As we make our way to Giving Sunday on November 12th, as we each prayerfully discern our financial support of Community Spirit for the coming year, let us all be open to giving more than we previously have. Not so that we might repeat and refine what we have already been able to do but so that we can stretch ourselves to bring even more compassionate solidarity into our neighborhoods, community, and world.

Compassionate solidarity with our LGBTQIA+ siblings and those who love them, but also compassionate solidarity with the earth whose care is urgent and whose life supports our own.

Waiting for us in 2024 will also surely be opportunities to show compassionate solidarity with neighbors whose situations call for caring allies and agents of change.

Before I close with prayer and we welcome our second hymn for the morning, I want to pause to invite you to confer for a few minutes with one or two others.

Ask yourselves this question: who else in our community needs our compassion and compassionate action?

We asked ourselves a similar question last week as we thought about who else in our area might need the kind of caring and belonging that is so abundantly present here.

Once you’re in your breakout rooms, ask each other: Who else in our community needs our compassion and compassionate action? Be as creative and far-reaching as you can!
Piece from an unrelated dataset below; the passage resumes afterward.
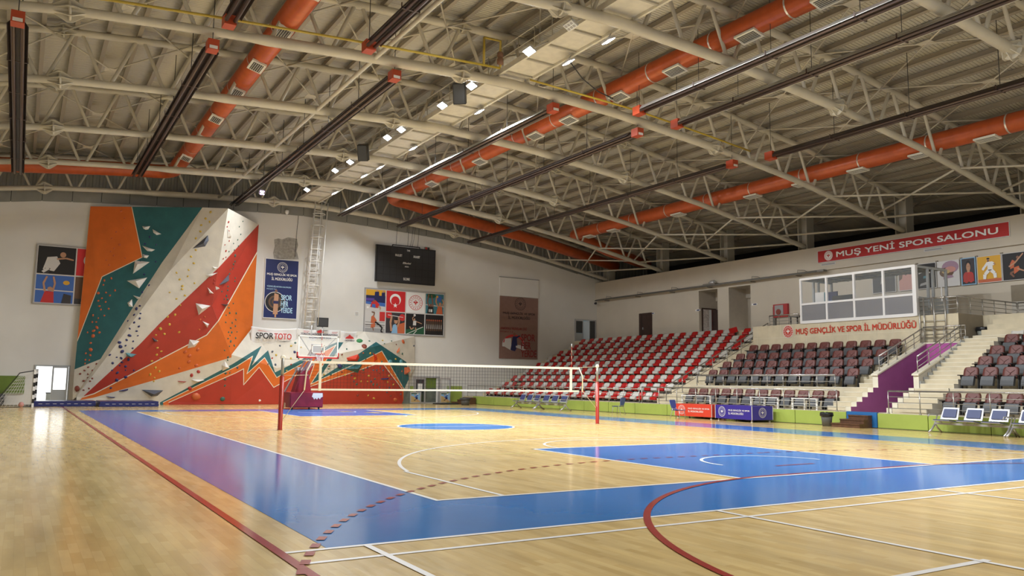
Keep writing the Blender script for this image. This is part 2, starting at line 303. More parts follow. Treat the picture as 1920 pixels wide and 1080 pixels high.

When folks have come back from their conversations, offer this prayer:

God of abundant life and abundant compassion, we thank you for Jesus’ example. He reached out to the suffering world not from a place of judgment but from his silent center, where he stood in full attentiveness to you. Compassion colored everything Jesus did and said, and we are grateful.

As we discern our financial promises to the church for the coming year, fill us with every confidence that our best, most faithful days are before us and that you will guide our steps. Be with us as we dare to imagine new ways to show compassion and solidarity as we follow the One of unbounded compassion.

It is in his name that we pray. Amen.